All life insurance policies fall into one of two categories. Term insurance is where the customer pays regular premiums over a fixed period and the insurer pays out if the customer dies during this period; if the customer is still alive at the end of the period, the premium payouts cease and the insurer makes no payout. Whole life insurance means the person continues paying premiums for the rest of his life and the insurer then pays out when he dies.


Excess interest falls into the latter category and is based around a specific aspect of whole life insurance known as the cash value. This is a payment the insurer makes to the customer if she decides to stop paying into the policy. The cash value can also be used in other ways: the money can be used to fund ongoing insurance on a term basis after the customer stops paying in, or it can be used as the basis of a loan to the customer, which can be deducted from the final death-related payout if needed.

The cash value grows over the time the customer is paying into the policy. It is the different ways of calculating this growth that distinguish different forms of whole life policy. A common version, known as participating or with-profits, means that the cash value grows by varying amounts, with the money coming from the insurance companies profits.
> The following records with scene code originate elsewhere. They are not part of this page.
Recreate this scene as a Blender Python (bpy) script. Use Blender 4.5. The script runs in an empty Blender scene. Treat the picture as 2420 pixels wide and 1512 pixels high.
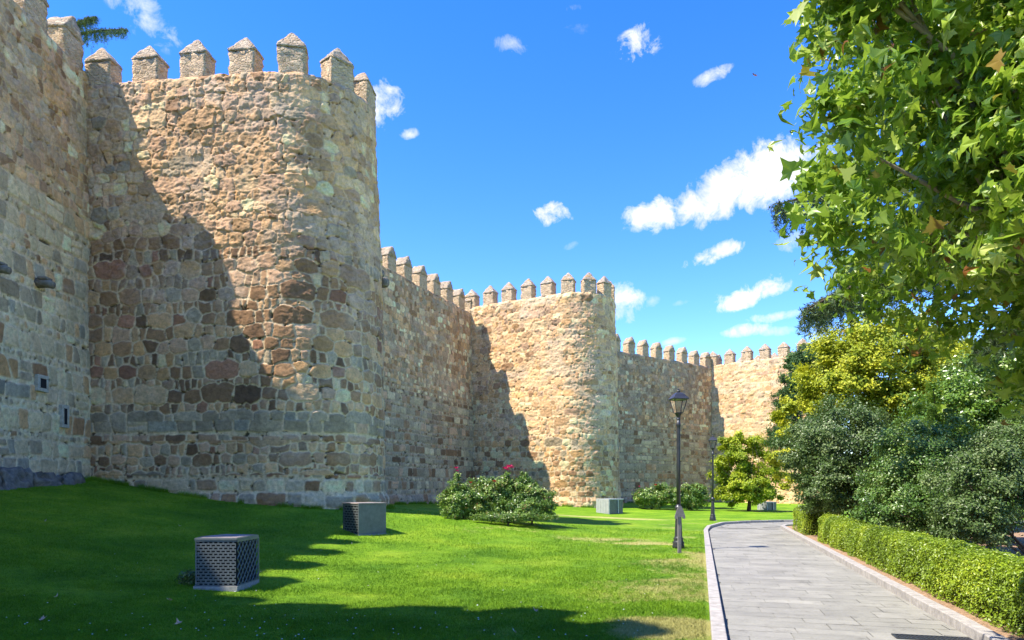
import bpy, bmesh, math, random
import numpy as np
from mathutils import Vector, Matrix
from mathutils import noise as mnoise
R = math.radians
random.seed(7)
RG = np.random.default_rng(11)
scene = bpy.context.scene
C = scene.collection

# ------------------------------------------------------------------ camera
F, CX, HY, EYE = 1650.0, 1210.0, 1150.0, 1.6       # focal length and horizon of the photograph
cam_d = bpy.data.cameras.new('camera')
cam = bpy.data.objects.new('camera', cam_d); C.objects.link(cam)
cam.location = (0, 0, EYE); cam.rotation_euler = (R(90), 0, 0)
cam_d.sensor_width = 36; cam_d.lens = F/2420*36
cam_d.shift_y = (HY-756)/2420
cam_d.clip_start = 0.05; cam_d.clip_end = 3000
scene.camera = cam

def at(px, py, Y):
    return Vector(((px-CX)/F*Y, Y, EYE+(HY-py)/F*Y))

# ------------------------------------------------------------------ sun, sky, exposure
SUN = Vector((-0.625, -0.235, 1.0)).normalized()
sd = bpy.data.lights.new('sun', 'SUN'); sd.energy = 3.25; sd.angle = R(0.5); sd.color = (1.0, 0.93, 0.82)
so = bpy.data.objects.new('sun', sd); C.objects.link(so)
so.rotation_euler = SUN.to_track_quat('Z', 'Y').to_euler(); so.location = (-30, -10, 40)
scene.view_settings.view_transform = 'Standard'
scene.view_settings.look = 'None'
scene.view_settings.exposure = 1.66
scene.view_settings.gamma = 1

world = bpy.data.worlds.new('World'); scene.world = world; world.use_nodes = True
wt = world.node_tree; wt.nodes.clear()
def wn(t, **k):
    n = wt.nodes.new(t)
    for a, b in k.items(): setattr(n, a, b)
    return n
def wl(a, b): wt.links.new(a, b)
sky = wn('ShaderNodeTexSky', sky_type='NISHITA')
sky.sun_disc = False
sky.sun_elevation = math.asin(SUN.z)
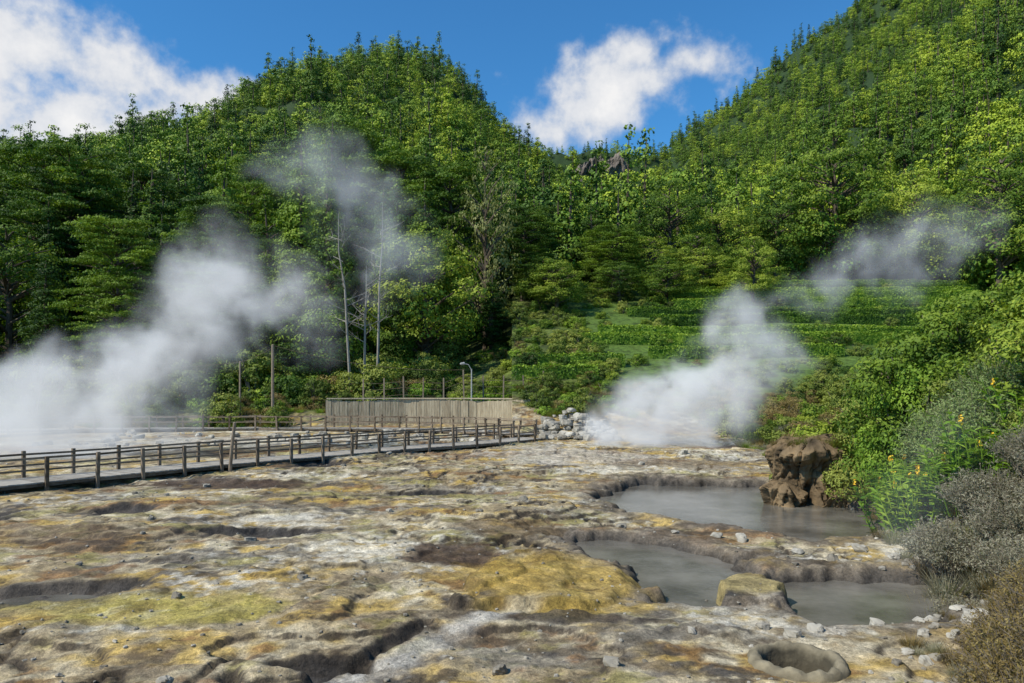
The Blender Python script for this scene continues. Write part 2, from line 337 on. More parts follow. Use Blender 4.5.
def mk_crypto(seed,h=27,R=4.3,col=None,nl=110,nc=210,ls=.37,p=1.25):
    r=np.random.default_rng(seed); mb=MB()
    lean=r.normal(size=2)*.3
    mb.tube([(0,0,-1),(lean[0]*.3,lean[1]*.3,h*.4),(lean[0]*.6,0,h*.75),(0,0,h*.99)],[.5,.38,.2,.04],8,0)
    crown(mb,lambda t:R*(min(1,(t+.12)*3.2))*max(.02,(1-t**p))**.85*(.85+.2*math.sin(t*19+seed)),h*.1,h*.99,nc,1.25,nl,ls,1,r,.6,limbs=60)
    return mb.mesh('crypto%d'%seed,[M_bark,col or M_fol])
def mk_broad(seed,h=17,R=6,col=None,nc=170,nl=150,ls=.32,rc=1.45,base=.25,flat=.6):
    r=np.random.default_rng(seed); mb=MB()
    mb.tube([(0,0,-1),(.3,.1,h*.25),(.1,-.2,h*.5),(0,0,h*.85)],[.45,.36,.25,.06],8,0)
    crown(mb,lambda t:R*math.sqrt(max(.02,1-(abs(t-.38)/.64)**2)),h*base,h*.97,nc,rc,nl,ls,1,r,flat,limbs=50)
    return mb.mesh('broad%d'%seed,[M_bark,col or M_fol2])
def mk_layer(seed,h=26,R=6.5):
    r=np.random.default_rng(seed); mb=MB()
    mb.tube([(0,0,-1),(.3,.1,h*.35),(-.2,-.2,h*.6),(0,0,h*.93)],[.5,.4,.25,.06],8,0)
    for i in range(13):
        t=i/12; z=h*(.3+.66*t); RR=R*math.sqrt(max(.05,1-((t-.5)/.6)**2)); a0=r.uniform(0,6.28)
        for k in range(6):
            a=a0+k*1.05+r.normal()*.3; q=RR*r.uniform(.45,1.); cx,cy=q*math.cos(a),q*math.sin(a)
            mb.tube([(0,0,z-1.5),(cx*.6,cy*.6,z-.3),(cx,cy,z)],[.14,.08,.03],5,0)
            for j in range(3):
                c=np.array([cx,cy,z])+r.normal(size=3)*np.array([.9,.9,.3]); n=160; d=nrm(r.normal(size=(n,3))); d[:,2]=np.abs(d[:,2])*.9-.1
                mb.quads(leafquads(c+d*np.array([1.7,1.7,.6])*r.uniform(.5,1,n)[:,None],d,.33,.5,.6,.3,r),1,np.clip(.5+.3*d[:,2]+r.normal()*.15+r.normal(size=n)*.1,0,1))
    return mb.mesh('layer%d'%seed,[M_bark,M_fol])
def mk_hill(seed,h,R,conic,mat):
    r=np.random.default_rng(seed); mb=MB()
    mb.tube([(0,0,-1.5),(0,0,h*.5),(0,0,h*.92)],[.3,.2,.05],5,0)
    if conic: pf=lambda t:R*min(1,(t+.15)*4)*(1-t)**.8+.1
    else: pf=lambda t:R*math.sqrt(max(.02,1-(abs(t-.4)/.62)**2))
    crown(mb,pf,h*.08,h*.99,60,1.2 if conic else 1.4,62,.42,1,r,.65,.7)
    return mb.mesh('hilltree%d'%seed,[M_bark,mat])
def mk_bush(seed,h,R,mat,nc=40,nl=90,ls=.2,rc=.5,asp=.5,flat=.7):
    r=np.random.default_rng(seed); mb=MB()
    for k in range(7):
        a=r.uniform(0,6.28); mb.tube([(0,0,-.3),(R*.3*math.cos(a),R*.3*math.sin(a),h*.45),(R*.6*math.cos(a),R*.6*math.sin(a),h*.8)],[.05*h/2,.03*h/2,.01],4,0)
    crown(mb,lambda t:R*math.sqrt(max(.03,1-(max(0,t-.2)/.82)**2)),0.05*h,h*.93,nc,rc,nl,ls,1,r,flat,asp,inner=.4)
    return mb.mesh('bush%d'%seed,[M_twig,mat])
def branch(mb,p,d,L,rad,lev,r,mat=0,spread=.5,upb=.15):
    q=[np.array(p)]; dd=np.array(d,float)
    for i in range(3):
        dd=nrm(dd+r.normal(size=3)*.12+np.array([0,0,upb*.3])); q.append(q[-1]+dd*L/3)
    mb.tube(q,[rad,rad*.85,rad*.7,rad*.5],5,mat)
    if lev<=0: return
    for i in range(r.integers(3,5)):
        k=r.integers(1,4); nd=nrm(dd+r.normal(size=3)*spread+np.array([0,0,upb])); branch(mb,q[k],nd,L*r.uniform(.5,.75),rad*.5,lev-1,r,mat,spread,upb)
CR=[mk_crypto(11),mk_crypto(12,27,4.8,p=1.8),mk_crypto(13,27,3.6)]
BR=[mk_broad(21),mk_broad(22,15,5.5)]; LY=[mk_layer(31),mk_layer(32,26,5.5)]
PALE=mk_broad(25,17,5,M_fol3,nc=120,nl=80)
protos=bpy.data.collections.new('hill_tree_kinds')
for i,(h,R,cn,mt) in enumerate([(14,2.8,True,M_hill),(16,3.1,True,M_hillc),(10,3.8,False,M_hill),(11,4.2,False,M_hill),(11,4,False,M_hill),(18,2.8,True,M_hillc),(17,3.2,True,M_hillc),(12,4.0,False,M_hillc)]):
    protos.objects.link(bpy.data.objects.new('kind_%02d'%i,mk_hill(40+i,h,R,cn,mt)))
protoL=bpy.data.collections.new('tall_tree_kinds')
for i,me in enumerate(CR+LY+BR): protoL.objects.link(bpy.data.objects.new('tall_%02d'%i,me))
protoB=bpy.data.collections.new('bush_kinds')
for i,me in enumerate([mk_bush(60,2.4,1.6,M_shr,45,110,.22,.6),mk_bush(61,2,1.6,M_fol2,45,110,.22,.6),mk_bush(62,3.2,1.7,M_shr,50,120,.22,.6),mk_bush(63,1.6,1.3,M_brn,40,90,.18,.5,.3),mk_bush(64,2,1.5,M_fol,45,110,.2,.55),mk_bush(65,1.3,1.2,M_hedge,35,90,.2,.45)]):
    protoB.objects.link(bpy.data.objects.new('bush_%02d'%i,me))
def scatter(name,coll,P,S,R,I):
    me=bpy.data.meshes.new(name); me.vertices.add(len(P)); me.vertices.foreach_set('co',np.asarray(P,np.float32).ravel())
    a=me.attributes.new('scl','FLOAT_VECTOR','POINT'); a.data.foreach_set('vector',np.asarray(S,np.float32).ravel())
    Rv=np.zeros((len(P),3),np.float32); Rv[:,2]=R; Rv[:,:2]=np.random.default_rng(1).normal(size=(len(P),2))*.035
    a=me.attributes.new('rot','FLOAT_VECTOR','POINT'); a.data.foreach_set('vector',Rv.ravel())
    a=me.attributes.new('idx','INT','POINT'); a.data.foreach_set('value',np.asarray(I,np.int32))
    o=bpy.data.objects.new(name,me); scene.collection.objects.link(o)
    ng=bpy.data.node_groups.new(name+'_nodes','GeometryNodeTree')
    ng.interface.new_socket('Geometry',in_out='INPUT',socket_type='NodeSocketGeometry'); ng.interface.new_socket('Geometry',in_out='OUTPUT',socket_type='NodeSocketGeometry')
    gi=ng.nodes.new('NodeGroupInput'); go=ng.nodes.new('NodeGroupOutput'); ip=ng.nodes.new('GeometryNodeInstanceOnPoints')
    ci=ng.nodes.new('GeometryNodeCollectionInfo'); ci.inputs['Collection'].default_value=coll; ci.inputs['Separate Children'].default_value=True; ci.inputs['Reset Children'].default_value=True
    def na(n,t):
        x=ng.nodes.new('GeometryNodeInputNamedAttribute'); x.data_type=t; x.inputs['Name'].default_value=n; return x.outputs['Attribute']
    ng.links.new(gi.outputs[0],ip.inputs['Points']); ng.links.new(ci.outputs[0],ip.inputs['Instance']); ip.inputs['Pick Instance'].default_value=True
    ng.links.new(na('idx','INT'),ip.inputs['Instance Index']); ng.links.new(na('rot','FLOAT_VECTOR'),ip.inputs['Rotation']); ng.links.new(na('scl','FLOAT_VECTOR'),ip.inputs['Scale'])
    ng.links.new(ip.outputs[0],go.inputs[0])
    md=o.modifiers.new('instances','NODES'); md.node_group=ng; return o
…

Another version, known as non-participating, the cash value grows by a fixed proportion or amount each year, which is agreed when the customer first takes out the policy.

An excess interest policy is a mixture of these two methods. The cash value grows by at least a certain amount or proportion each year. It may grow by a higher amount depending on the profits of the insurer or another market performance factor, but this isn't guaranteed. Any increase in the cash value above and beyond the guaranteed rise is known as excess interest, hence the name of the policy type. Alternative names include current assumption whole life or interest sensitive.